The name David Thompson means next to nothing to most people today but at one time, he was ‘the man.’ While at North Carolina State, his team won the national championship.  He was two-time college player of the year.  He went on to a professional career where he was an all-star several times and scored 73 points in a game.  When Michael Jordan was asked what player he patterned his game after, his answer was --- David Thompson.  Fittingly, when Jordan was inducted to the NBA Hall of Fame, it was Thompson who introduced him.

I have mixed feelings upon hearing this from Dennis.  I realize I’m not just having a bad day on the court; I was over matched big time.  But I’m also reeling a little because David Thompson is no stranger to me.  I’d kept up with his career since his college days --- the year they were undefeated but on probation and unable to play for the national championship and the following year, when they dethroned seven time defending champions, UCLA, in a thrilling double-overtime game before defeating Marquette and Al McGuire in the finals. 

So how is it that I was playing against David Thompson and didn’t even know it?  My best answer is that it just never occurred to me that he would show up at the Sumter ‘Y’ to play with the elbows for lunch crowd.  What would he be doing on the court with guys like us?  It would sort of be beneath him, wouldn’t it?

I think this is the kind of thought process that many entertained in regard to the Messiah.  “He can’t be from Nazareth, He can’t be the carpenter’s kid, He can’t have brothers and sisters” --- that’s just not how they saw the Messiah. 

But that’s how God saw Him and that was what mattered.  It should be obvious that in regard to so many things, we just don’t think like our Father.  The Scripture acknowledges as much (Isaiah 55:8-9), and we would be wise to note this and store it away for those occasions where we’re convinced God couldn’t or wouldn’t do something. The Almighty doesn’t fit very well in our boxes, our buildings, or our boundaries.  You think we would learn this after all of the stories in the gospels, the book of Job, and the rest of Scripture but the temptation to make Him over in our image is powerful and hard to resist. 

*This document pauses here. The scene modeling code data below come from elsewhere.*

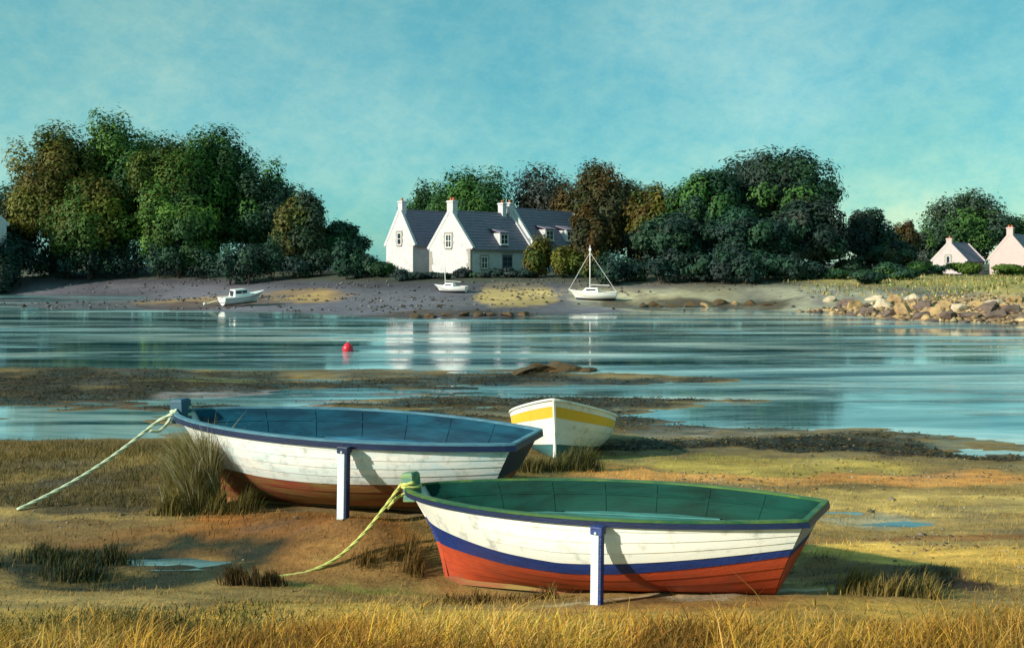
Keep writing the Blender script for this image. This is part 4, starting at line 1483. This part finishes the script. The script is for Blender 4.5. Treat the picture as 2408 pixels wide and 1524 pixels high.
shrub('golden-tinged bush below the small russet tree', 1395, 650, 96.5, 42, 85, OLIV[2:] + RUST[3:], 172, 'bushes in front of the dormered house', 3000)
UR = '%s dark shrub from the left along the foot of the right trees'
for i, px in enumerate(range(1440, 1960, 52)):
    shrub(UR % ORD[i], px + rs.uniform(-10, 10), 662 + rs.uniform(-3, 3), 91 + rs.uniform(-2, 2), 44, rs.uniform(50, 85), TEAL + MAUVE[:2], 200 + i, 'undergrowth below the right trees')
shrub('brown-tinged bush at the right end of the undergrowth', 2005, 655, 100, 45, 55, RUST[2:4] + TEAL[:1], 230, 'bushes on the headland', 2200)
shrub('grey-green bush left of the right cottage', 2150, 662, 110, 45, 50, MAUVE + GREEN[:2], 231, 'bushes on the headland', 2200)
shrub('dark blue-green bush above the headland rocks', 2035, 672, 85, 42, 40, TEAL, 232, 'bushes on the headland', 2200)
for i, (px, pb, dd, h_) in enumerate(((1960, 664, 92, 30), (2085, 664, 98, 46), (2125, 668, 92, 34), (2190, 664, 112, 44))):
    shrub('%s dark green bush from the left in the low growth behind the headland rocks' % ORD[i], px, pb, dd, 40, h_, TEAL + GREEN[:2], 240 + i, 'low growth on the headland', 1800)
shrub('bright green round bush in front of the right cottage', 2268, 668, 125, 42, 52, BRIGHT, 233, 'bright bushes before the cottages', 3000)
shrub('bright green bush below the pinkish cottage', 2372, 672, 122, 48, 52, BRIGHT + GREEN[3:4], 234, 'bright bushes before the cottages', 3000)


# ------------------------------------------------------------------ rocks
def rock_mesh(seed):
    import bmesh
    bm = bmesh.new()
    bmesh.ops.create_icosphere(bm, subdivisions=3, radius=1.0)
    r = np.random.default_rng(seed)
    pl = r.normal(size=(14, 3))
    pl /= np.linalg.norm(pl, axis=1)[:, None]
    dd = r.uniform(.42, .80, 14)
    ph = r.random(6) * 6
    for v in bm.verts:
        p = np.array(v.co)
        for n_, d_ in zip(pl, dd):
            e = p @ n_ - d_
            if e > 0:
                p = p - n_ * e * .97
        p *= 1 + .07 * math.sin(4 * p[0] + ph[0]) * math.sin(4 * p[1] + ph[1]) + .05 * math.sin(9 * p[2] + ph[2]) * math.sin(8 * p[0] + ph[3])
        v.co = p
    me = bpy.data.meshes.new('boulder')
    bm.to_mesh(me)
    bm.free()
    return me


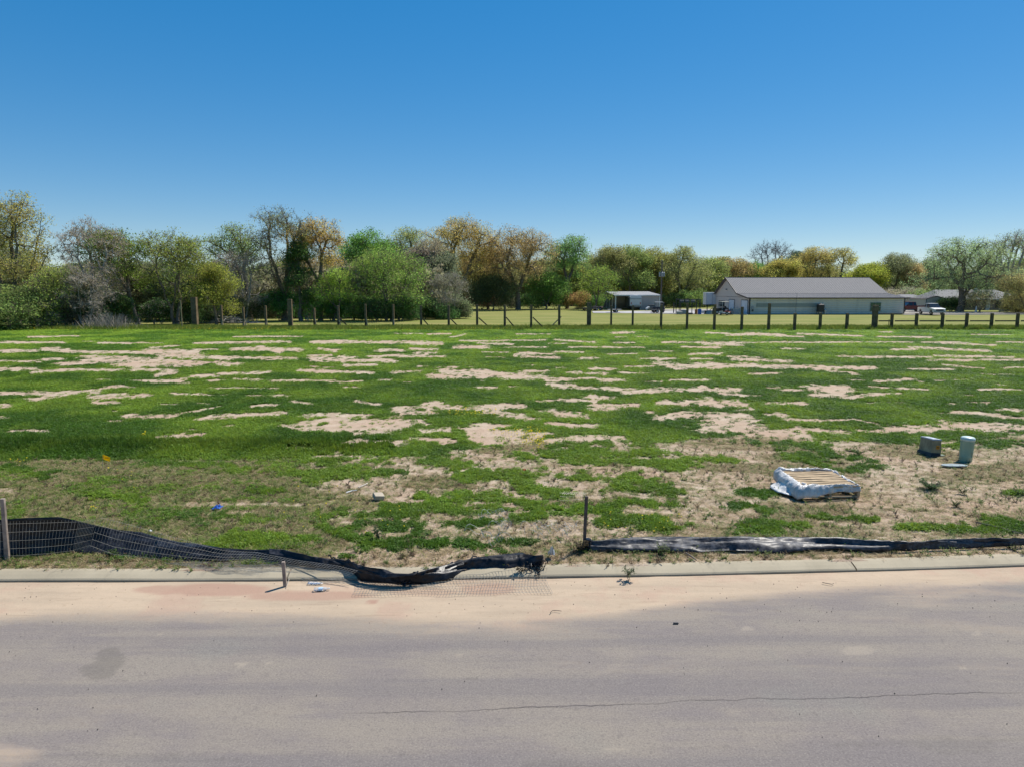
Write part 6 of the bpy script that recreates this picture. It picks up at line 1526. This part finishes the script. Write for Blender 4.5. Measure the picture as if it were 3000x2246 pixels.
def scatter(name, X, Y, Z, scl, sclz, col3, protos_, label, cat, seed):
    r_ = np.random.default_rng(seed); n = len(X)
    coll = bpy.data.collections.new(name + '_kinds')
    for q in protos_: coll.objects.link(q)
    me = bpy.data.meshes.new(name); me.vertices.add(n); me.vertices.foreach_set('co', np.stack([X, Y, Z], -1).astype(np.float32).ravel())
    a = me.attributes.new('scl', 'FLOAT_VECTOR', 'POINT'); a.data.foreach_set('vector', np.stack([scl, scl, sclz], -1).astype(np.float32).ravel())
    a = me.attributes.new('rot', 'FLOAT_VECTOR', 'POINT'); a.data.foreach_set('vector', np.stack([r_.normal(0, .12, n), r_.normal(0, .12, n), r_.uniform(0, 6.28, n)], -1).astype(np.float32).ravel())
    a = me.attributes.new('pick', 'INT', 'POINT'); a.data.foreach_set('value', r_.integers(0, len(protos_), n).astype(np.int32))
    a = me.attributes.new('tcol', 'FLOAT_VECTOR', 'POINT'); a.data.foreach_set('vector', col3.astype(np.float32).ravel())
    o = bpy.data.objects.new(name, me); COL.objects.link(o)
    ng = bpy.data.node_groups.new(name, 'GeometryNodeTree')
    ng.interface.new_socket('Geometry', in_out='INPUT', socket_type='NodeSocketGeometry'); ng.interface.new_socket('Geometry', in_out='OUTPUT', socket_type='NodeSocketGeometry')
    N, L = ng.nodes, ng.links
    gi, go = N.new('NodeGroupInput'), N.new('NodeGroupOutput')
    ip = N.new('GeometryNodeInstanceOnPoints'); ci = N.new('GeometryNodeCollectionInfo'); ci.inputs['Collection'].default_value = coll; ci.inputs['Separate Children'].default_value = True; ci.inputs['Reset Children'].default_value = True
    def na(nm, ty):
        q = N.new('GeometryNodeInputNamedAttribute'); q.data_type = ty; q.inputs['Name'].default_value = nm; return q.outputs['Attribute']
    ip.inputs['Pick Instance'].default_value = True
    L.new(gi.outputs[0], ip.inputs['Points']); L.new(ci.outputs[0], ip.inputs['Instance']); L.new(na('pick', 'INT'), ip.inputs['Instance Index'])
    rt = N.new('FunctionNodeEulerToRotation'); L.new(na('rot', 'FLOAT_VECTOR'), rt.inputs[0]); L.new(rt.outputs[0], ip.inputs['Rotation']); L.new(na('scl', 'FLOAT_VECTOR'), ip.inputs['Scale'])
    L.new(ip.outputs[0], go.inputs[0])
    md = o.modifiers.new('plants', 'NODES'); md.node_group = ng
    return tag(o, label, cat, None, 'stuff')
def samples(n, d0, d1, power, seed):
    """random lot positions, thinning with distance"""
    r_ = np.random.default_rng(seed); u = r_.random(n)
    q = 2 - power + 1e-3                             # number per metre of depth ~ D^(1-power)
    D = (d0 ** q + u * (d1 ** q - d0 ** q)) ** (1 / q)
    X = r_.uniform(-1, 1, n) * (D * .78 + 6.0)
    return X, D, r_
CL = [make_tuft('clover', s_) for s_ in (1, 2, 3, 4)]; GR = [make_tuft('grass', s_) for s_ in (5, 6, 7)]; STR = [make_tuft('straw', s_) for s_ in (8, 9, 10)]; WD = [make_tuft('weed', s_) for s_ in (11, 12, 13)]; FW = [make_tuft('flower', 14)]
def colmix(t_, a, b): t_ = np.clip(t_, 0, 1)[:, None]; return np.array(a)[None] * (1 - t_) + np.array(b)[None] * t_
# clover and lush grass
X, Y, r_ = samples(430000, 10.2, 79, 2.25, 21)
ok = Y > kerb_back(X) + .15; X, Y = X[ok], Y[ok]
sa_, lu_, dr_, ne_ = cover(X, Y); k = r_.random(len(X)) < np.maximum(lu_ ** 1.3 * (1 - .85 * sa_), .045 * (ne_ < .5) * (.4 + 1.6 * (fbm(X * 2, Y * 1.5, 97, 3) > .55))); X, Y, lu_, ne_ = X[k], Y[k], lu_[k], ne_[k]
far = np.clip((Y / 12), 1, 7) ** .62
hn = fbm(X * .45, Y * .35, 91, 4); hn2 = fbm(X * 1.6, Y * 1.2, 93, 3)
s_ = far * (.8 + .5 * r_.random(len(X))) * .95
Z = lot_z(X, Y)
c = colmix((hn - .38) * 4.2, (.070, .150, .016), (.175, .275, .030)); c = c * (0.75 + .5 * hn2)[:, None]
pxx, pyy = proj(X, Y, .1)
band = np.exp(-((pyy - 1308) / 22.0) ** 2) * (pxx < 1150)
sz = s_ * (.55 + .5 * lu_ * (.5 + hn2)) / far ** .75 * (1 + 1.5 * band)
c = c * (1 - .25 * band)[:, None]
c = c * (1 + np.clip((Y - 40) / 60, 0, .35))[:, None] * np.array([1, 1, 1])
m_ = r_.random(len(X)) < .62
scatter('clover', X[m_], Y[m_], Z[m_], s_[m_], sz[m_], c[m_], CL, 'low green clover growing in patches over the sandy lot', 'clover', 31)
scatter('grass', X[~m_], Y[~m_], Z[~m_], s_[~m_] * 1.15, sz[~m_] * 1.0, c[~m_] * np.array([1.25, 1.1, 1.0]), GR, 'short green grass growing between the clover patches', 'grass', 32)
# dry straw and thin weeds
X, Y, r_ = samples(300000, 10.2, 30, 2.0, 41)
ok = Y > kerb_back(X) + .06; X, Y = X[ok], Y[ok]
sa_, lu_, dr_, ne_ = cover(X, Y); k = r_.random(len(X)) < dr_ * 1.0 + .03 * ne_ * (1 - lu_); X, Y = X[k], Y[k]
c = colmix(r_.random(len(X)), (.28, .215, .11), (.50, .40, .24)); g_ = r_.random(len(X)) < .26 + .2 * (X < -3) - .2 * (Y < kerb_back(X) + .5); c[g_] = colmix(r_.random(g_.sum()), (.11, .19, .03), (.24, .29, .07))
s_ = .7 + .7 * r_.random(len(X))
scatter('dry_grass', X, Y, lot_z(X, Y), s_, s_ * .7, c, STR, 'dry straw-coloured grass lying over the thin turf and sand', 'dry grass', 42)
X, Y, r_ = samples(38000, 10.15, 28, 2.0, 51)
ok = Y > kerb_back(X) - .02; X, Y = X[ok], Y[ok]
sa_, lu_, dr_, ne_ = cover(X, Y); vg = np.exp(-((Y - kerb_back(X) - .25) / .3) ** 2)
k = r_.random(len(X)) < (.10 + .35 * dr_ + .14 * vg * (fbm(X * 1.3, Y, 57, 3) > .52)) * ne_ ; X, Y, vg = X[k], Y[k], vg[k]
c = colmix(r_.random(len(X)), (.09, .15, .035), (.20, .25, .07)); br_ = r_.random(len(X)) < .3; c[br_] = (.14, .10, .06)
s_ = .6 + .8 * r_.random(len(X))
scatter('weeds', X, Y, lot_z(X, Y), s_, s_ * .8, c, WD, 'small green and brown weeds dotted over the sand', 'weeds', 52)
# taller meadow fringe along the post line, with yellow flowers
r_ = np.random.default_rng(61); n = 26000
X = r_.uniform(-60, 60, n); Y = 79 + r_.normal(-1.3, 1.1, n); Y = np.clip(Y, 74, 80.5)
c = colmix(r_.random(n), (.12, .19, .03), (.24, .27, .05)); s_ = r_.uniform(2.2, 4.0, n)
scatter('tall_grass', X, Y, np.full(n, .09), s_, s_ * (1.0 + .9 * fbm(X * .3, Y, 63, 3)), c, GR, 'taller grass fringe along the row of posts', 'tall grass', 62)
fx, fy = [], []
for (cx, cy, sx, sy, n) in [(1565,1292,28,12,130),(1520,1270,40,6,40),(1385,1215,40,5,50),(420,1283,5,3,10),(60,1358,14,4,8),(268,1492,6,3,6),(380,1405,40,12,8),(700,968,120,4,90),(560,966,60,3,30),(1300,966,200,4,80),(100,968,120,4,40),(950,1480,60,30,14),(1900,1535,70,20,22),(1760,1545,60,20,14),(1100,1510,80,25,14),(2100,1000,300,10,30),(960,975,200,5,40)]:
    for i in range(n):
        q = G(cx + r_.normal() * sx, cy + r_.normal() * sy, .1)
        if q.y < 82: fx.append(q.x); fy.append(q.y)
fx, fy = np.array(fx), np.array(fy); s_ = np.clip(fy / 16, .8, 2.4) * r_.uniform(.7, 1.2, len(fx))
scatter('yellow_flowers', fx, fy, lot_z(fx, fy), s_, s_ * .9, np.tile([[.62, .52, .02]], (len(fx), 1)), FW, 'tiny yellow flowers scattered in the grass', 'flowers', 64)
# single larger weeds one can point at
def plant(px, py, h, w, n, col_, lab, seed, name='weed_plant'):
    r_ = np.random.default_rng(seed); p = G(px, py, .11); V, F, lum = [], [], []
    mbs = MB()
    for i in range(n):
        a = r_.uniform(0, 6.28); L = h * r_.uniform(.6, 1.1); d = Vector((math.cos(a) * w, math.sin(a) * w, L)); mbs.tube([(0, 0, -.02), d * .5 + Vector((0, 0, .1 * L)), d], [.006, .004, .002], 4)
        for k in range(9):
            f = (k + 2) / 10; c_ = np.array(d * f) + r_.normal(size=3) * .012; q = r_.normal(size=3); q[2] *= .5; q /= np.linalg.norm(q); u = np.cross(q, [0, 0, 1.0]); e = r_.uniform(.02, .034)
            b = len(V); V.extend([c_, c_ + q * e + u * e * .45, c_ + q * e * 2.1, c_ + q * e - u * e * .45]); F.append((b, b + 1, b + 2, b + 3)); lum.extend([r_.uniform(.2, .9)] * 4)
    root = empty(name, p, lab, 'plant'); mbs.build('stems', M_BARK, root)
    o = np_mesh('leaves', np.array(V), np.array(F), M_LEAF, {'tint': np.full(len(V), .5), 'lum': lum}, parent=root); o.color = (*col_, 1)
plant(2728, 1430, .17, .24, 46, (.06, .12, .03), 'dark green weed with long leaves on the sand below the utility box', 1)
plant(1110, 1578, .22, .08, 9, (.03, .06, .02), 'upright dark green weed in the turf left of the middle', 2)
plant(1942, 1620, .17, .10, 12, (.13, .16, .06), 'pale green weed sprouting in front of the right-hand film', 3)
plant(2820, 1442, .10, .08, 8, (.10, .12, .04), 'small weed on bare sand right of the dark green weed', 4)
plant(2516, 1330, .12, .16, 16, (.09, .14, .02), 'yellow-green weed clump between the pallet and the utility box', 5)
plant(330, 1625, .08, .06, 8, (.08, .12, .03), 'small weed growing through the mesh at the foot of the left film', 6)
plant(1700, 1612, .20, .12, 14, (.09, .065, .035), 'withered brown weed at the foot of the tall dark stake', 7)
plant(2800, 1480, .10, .1, 9, (.12, .14, .04), 'small yellowish weed on the sand near the right side', 8)
plant(2985, 1445, .10, .12, 12, (.07, .12, .025), 'low green clump at the right edge above the film', 9)
plant(1530, 1668, .05, .08, 5, (.08, .06, .04), 'withered sprig on the kerb end of the film', 10)
plant(1840, 1680, .08, .10, 8, (.10, .12, .06), 'wilted sprig hanging over the kerb right of the tall dark stake', 11)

Of course, the trouble with messages such as this one is that people who have no regard for  Scripture feel like this somehow is an endorsement of that and they can just ignore everything it says (or at least the part that rubs them the wrong way).  Meanwhile, the people who need to hear this and loosen up a bit can only think of the previous group of people and (rightly) don’t want to go in that direction --- so they stay where they are.  I’m sure I’m being overly pessimistic here --- after all, God can help us to be balanced in all of this.

May He draw us close and help us to keep our eyes open to more of His glory.